» **Description of the task**: Write out the material below again, unchanged.

» **Stored data**:
************

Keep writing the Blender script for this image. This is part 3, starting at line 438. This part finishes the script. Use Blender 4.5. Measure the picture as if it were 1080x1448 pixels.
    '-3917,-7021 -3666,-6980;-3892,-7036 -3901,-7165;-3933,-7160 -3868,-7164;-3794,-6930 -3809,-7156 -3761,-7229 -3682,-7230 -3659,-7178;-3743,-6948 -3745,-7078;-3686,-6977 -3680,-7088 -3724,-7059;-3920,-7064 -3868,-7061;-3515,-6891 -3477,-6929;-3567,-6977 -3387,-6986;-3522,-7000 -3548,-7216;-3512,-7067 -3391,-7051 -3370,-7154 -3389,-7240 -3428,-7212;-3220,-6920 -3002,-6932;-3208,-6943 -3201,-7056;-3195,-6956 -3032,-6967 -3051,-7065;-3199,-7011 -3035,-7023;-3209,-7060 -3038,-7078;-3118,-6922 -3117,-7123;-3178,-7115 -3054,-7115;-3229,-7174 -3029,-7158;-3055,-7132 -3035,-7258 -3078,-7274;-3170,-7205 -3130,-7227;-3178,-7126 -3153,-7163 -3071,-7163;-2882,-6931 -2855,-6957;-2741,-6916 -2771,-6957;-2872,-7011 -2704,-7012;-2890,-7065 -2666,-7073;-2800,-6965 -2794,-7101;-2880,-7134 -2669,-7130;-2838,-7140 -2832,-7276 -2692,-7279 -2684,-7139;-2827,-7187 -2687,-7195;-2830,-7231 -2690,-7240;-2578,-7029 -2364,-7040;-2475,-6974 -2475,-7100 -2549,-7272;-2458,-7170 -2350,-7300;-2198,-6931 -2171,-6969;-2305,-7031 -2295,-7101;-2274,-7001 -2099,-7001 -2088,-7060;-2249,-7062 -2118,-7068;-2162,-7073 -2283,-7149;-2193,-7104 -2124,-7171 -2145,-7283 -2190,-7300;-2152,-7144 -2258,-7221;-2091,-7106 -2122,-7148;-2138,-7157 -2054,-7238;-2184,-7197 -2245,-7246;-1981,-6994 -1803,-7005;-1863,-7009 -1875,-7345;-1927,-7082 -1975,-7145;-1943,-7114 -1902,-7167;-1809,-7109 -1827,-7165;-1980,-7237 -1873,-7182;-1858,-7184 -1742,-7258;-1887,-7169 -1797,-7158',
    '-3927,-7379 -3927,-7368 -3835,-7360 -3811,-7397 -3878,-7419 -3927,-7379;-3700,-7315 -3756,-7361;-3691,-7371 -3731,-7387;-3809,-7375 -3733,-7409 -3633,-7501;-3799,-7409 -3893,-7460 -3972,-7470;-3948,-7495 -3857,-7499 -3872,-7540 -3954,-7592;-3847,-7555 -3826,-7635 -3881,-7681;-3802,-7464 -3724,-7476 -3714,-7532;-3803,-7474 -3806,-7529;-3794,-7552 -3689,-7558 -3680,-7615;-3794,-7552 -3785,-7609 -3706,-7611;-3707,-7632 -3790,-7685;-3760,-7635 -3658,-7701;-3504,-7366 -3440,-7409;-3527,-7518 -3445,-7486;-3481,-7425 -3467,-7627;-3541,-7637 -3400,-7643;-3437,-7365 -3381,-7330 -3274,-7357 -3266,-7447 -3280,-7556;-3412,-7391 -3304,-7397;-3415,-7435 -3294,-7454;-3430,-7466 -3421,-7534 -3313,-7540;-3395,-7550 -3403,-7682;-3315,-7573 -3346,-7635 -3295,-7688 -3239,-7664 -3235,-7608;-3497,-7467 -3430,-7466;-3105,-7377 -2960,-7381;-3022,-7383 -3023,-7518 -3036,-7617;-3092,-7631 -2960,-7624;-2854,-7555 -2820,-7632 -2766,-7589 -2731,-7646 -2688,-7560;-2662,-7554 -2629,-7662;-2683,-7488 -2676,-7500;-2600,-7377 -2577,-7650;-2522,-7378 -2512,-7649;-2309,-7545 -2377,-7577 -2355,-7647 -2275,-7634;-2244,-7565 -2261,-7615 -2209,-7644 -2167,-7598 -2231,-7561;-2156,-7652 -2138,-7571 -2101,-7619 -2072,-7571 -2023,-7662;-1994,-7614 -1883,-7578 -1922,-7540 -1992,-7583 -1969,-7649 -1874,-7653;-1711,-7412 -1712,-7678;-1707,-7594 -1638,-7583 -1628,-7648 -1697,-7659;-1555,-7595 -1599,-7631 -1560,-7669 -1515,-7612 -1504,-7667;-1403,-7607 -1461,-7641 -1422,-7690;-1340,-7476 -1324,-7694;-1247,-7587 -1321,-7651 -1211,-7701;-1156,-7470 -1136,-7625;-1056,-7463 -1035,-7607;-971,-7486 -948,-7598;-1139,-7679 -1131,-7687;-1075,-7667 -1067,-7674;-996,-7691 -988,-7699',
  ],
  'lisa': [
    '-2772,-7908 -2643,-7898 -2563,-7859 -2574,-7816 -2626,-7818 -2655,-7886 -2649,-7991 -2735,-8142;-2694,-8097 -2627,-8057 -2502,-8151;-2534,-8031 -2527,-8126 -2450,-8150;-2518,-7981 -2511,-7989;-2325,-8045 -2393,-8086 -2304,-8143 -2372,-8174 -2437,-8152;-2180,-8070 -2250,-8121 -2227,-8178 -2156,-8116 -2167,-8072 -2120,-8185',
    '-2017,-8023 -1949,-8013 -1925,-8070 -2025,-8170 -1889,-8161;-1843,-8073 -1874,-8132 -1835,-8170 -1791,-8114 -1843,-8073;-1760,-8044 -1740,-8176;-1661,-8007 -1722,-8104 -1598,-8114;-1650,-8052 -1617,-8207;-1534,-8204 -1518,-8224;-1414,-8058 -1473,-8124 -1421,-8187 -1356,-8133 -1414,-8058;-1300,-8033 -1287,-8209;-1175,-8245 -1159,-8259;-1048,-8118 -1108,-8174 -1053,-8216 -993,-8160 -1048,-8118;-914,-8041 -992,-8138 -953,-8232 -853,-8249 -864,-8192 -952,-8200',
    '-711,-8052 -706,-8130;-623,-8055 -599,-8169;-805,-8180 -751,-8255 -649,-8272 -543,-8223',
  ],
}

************

» **Solution**:
Keep writing the Blender script for this image. This is part 3, starting at line 438. This part finishes the script. Use Blender 4.5. Measure the picture as if it were 1080x1448 pixels.
    '-3917,-7021 -3666,-6980;-3892,-7036 -3901,-7165;-3933,-7160 -3868,-7164;-3794,-6930 -3809,-7156 -3761,-7229 -3682,-7230 -3659,-7178;-3743,-6948 -3745,-7078;-3686,-6977 -3680,-7088 -3724,-7059;-3920,-7064 -3868,-7061;-3515,-6891 -3477,-6929;-3567,-6977 -3387,-6986;-3522,-7000 -3548,-7216;-3512,-7067 -3391,-7051 -3370,-7154 -3389,-7240 -3428,-7212;-3220,-6920 -3002,-6932;-3208,-6943 -3201,-7056;-3195,-6956 -3032,-6967 -3051,-7065;-3199,-7011 -3035,-7023;-3209,-7060 -3038,-7078;-3118,-6922 -3117,-7123;-3178,-7115 -3054,-7115;-3229,-7174 -3029,-7158;-3055,-7132 -3035,-7258 -3078,-7274;-3170,-7205 -3130,-7227;-3178,-7126 -3153,-7163 -3071,-7163;-2882,-6931 -2855,-6957;-2741,-6916 -2771,-6957;-2872,-7011 -2704,-7012;-2890,-7065 -2666,-7073;-2800,-6965 -2794,-7101;-2880,-7134 -2669,-7130;-2838,-7140 -2832,-7276 -2692,-7279 -2684,-7139;-2827,-7187 -2687,-7195;-2830,-7231 -2690,-7240;-2578,-7029 -2364,-7040;-2475,-6974 -2475,-7100 -2549,-7272;-2458,-7170 -2350,-7300;-2198,-6931 -2171,-6969;-2305,-7031 -2295,-7101;-2274,-7001 -2099,-7001 -2088,-7060;-2249,-7062 -2118,-7068;-2162,-7073 -2283,-7149;-2193,-7104 -2124,-7171 -2145,-7283 -2190,-7300;-2152,-7144 -2258,-7221;-2091,-7106 -2122,-7148;-2138,-7157 -2054,-7238;-2184,-7197 -2245,-7246;-1981,-6994 -1803,-7005;-1863,-7009 -1875,-7345;-1927,-7082 -1975,-7145;-1943,-7114 -1902,-7167;-1809,-7109 -1827,-7165;-1980,-7237 -1873,-7182;-1858,-7184 -1742,-7258;-1887,-7169 -1797,-7158',
    '-3927,-7379 -3927,-7368 -3835,-7360 -3811,-7397 -3878,-7419 -3927,-7379;-3700,-7315 -3756,-7361;-3691,-7371 -3731,-7387;-3809,-7375 -3733,-7409 -3633,-7501;-3799,-7409 -3893,-7460 -3972,-7470;-3948,-7495 -3857,-7499 -3872,-7540 -3954,-7592;-3847,-7555 -3826,-7635 -3881,-7681;-3802,-7464 -3724,-7476 -3714,-7532;-3803,-7474 -3806,-7529;-3794,-7552 -3689,-7558 -3680,-7615;-3794,-7552 -3785,-7609 -3706,-7611;-3707,-7632 -3790,-7685;-3760,-7635 -3658,-7701;-3504,-7366 -3440,-7409;-3527,-7518 -3445,-7486;-3481,-7425 -3467,-7627;-3541,-7637 -3400,-7643;-3437,-7365 -3381,-7330 -3274,-7357 -3266,-7447 -3280,-7556;-3412,-7391 -3304,-7397;-3415,-7435 -3294,-7454;-3430,-7466 -3421,-7534 -3313,-7540;-3395,-7550 -3403,-7682;-3315,-7573 -3346,-7635 -3295,-7688 -3239,-7664 -3235,-7608;-3497,-7467 -3430,-7466;-3105,-7377 -2960,-7381;-3022,-7383 -3023,-7518 -3036,-7617;-3092,-7631 -2960,-7624;-2854,-7555 -2820,-7632 -2766,-7589 -2731,-7646 -2688,-7560;-2662,-7554 -2629,-7662;-2683,-7488 -2676,-7500;-2600,-7377 -2577,-7650;-2522,-7378 -2512,-7649;-2309,-7545 -2377,-7577 -2355,-7647 -2275,-7634;-2244,-7565 -2261,-7615 -2209,-7644 -2167,-7598 -2231,-7561;-2156,-7652 -2138,-7571 -2101,-7619 -2072,-7571 -2023,-7662;-1994,-7614 -1883,-7578 -1922,-7540 -1992,-7583 -1969,-7649 -1874,-7653;-1711,-7412 -1712,-7678;-1707,-7594 -1638,-7583 -1628,-7648 -1697,-7659;-1555,-7595 -1599,-7631 -1560,-7669 -1515,-7612 -1504,-7667;-1403,-7607 -1461,-7641 -1422,-7690;-1340,-7476 -1324,-7694;-1247,-7587 -1321,-7651 -1211,-7701;-1156,-7470 -1136,-7625;-1056,-7463 -1035,-7607;-971,-7486 -948,-7598;-1139,-7679 -1131,-7687;-1075,-7667 -1067,-7674;-996,-7691 -988,-7699',
  ],
  'lisa': [
    '-2772,-7908 -2643,-7898 -2563,-7859 -2574,-7816 -2626,-7818 -2655,-7886 -2649,-7991 -2735,-8142;-2694,-8097 -2627,-8057 -2502,-8151;-2534,-8031 -2527,-8126 -2450,-8150;-2518,-7981 -2511,-7989;-2325,-8045 -2393,-8086 -2304,-8143 -2372,-8174 -2437,-8152;-2180,-8070 -2250,-8121 -2227,-8178 -2156,-8116 -2167,-8072 -2120,-8185',
    '-2017,-8023 -1949,-8013 -1925,-8070 -2025,-8170 -1889,-8161;-1843,-8073 -1874,-8132 -1835,-8170 -1791,-8114 -1843,-8073;-1760,-8044 -1740,-8176;-1661,-8007 -1722,-8104 -1598,-8114;-1650,-8052 -1617,-8207;-1534,-8204 -1518,-8224;-1414,-8058 -1473,-8124 -1421,-8187 -1356,-8133 -1414,-8058;-1300,-8033 -1287,-8209;-1175,-8245 -1159,-8259;-1048,-8118 -1108,-8174 -1053,-8216 -993,-8160 -1048,-8118;-914,-8041 -992,-8138 -953,-8232 -853,-8249 -864,-8192 -952,-8200',
    '-711,-8052 -706,-8130;-623,-8055 -599,-8169;-805,-8180 -751,-8255 -649,-8272 -543,-8223',
  ],
}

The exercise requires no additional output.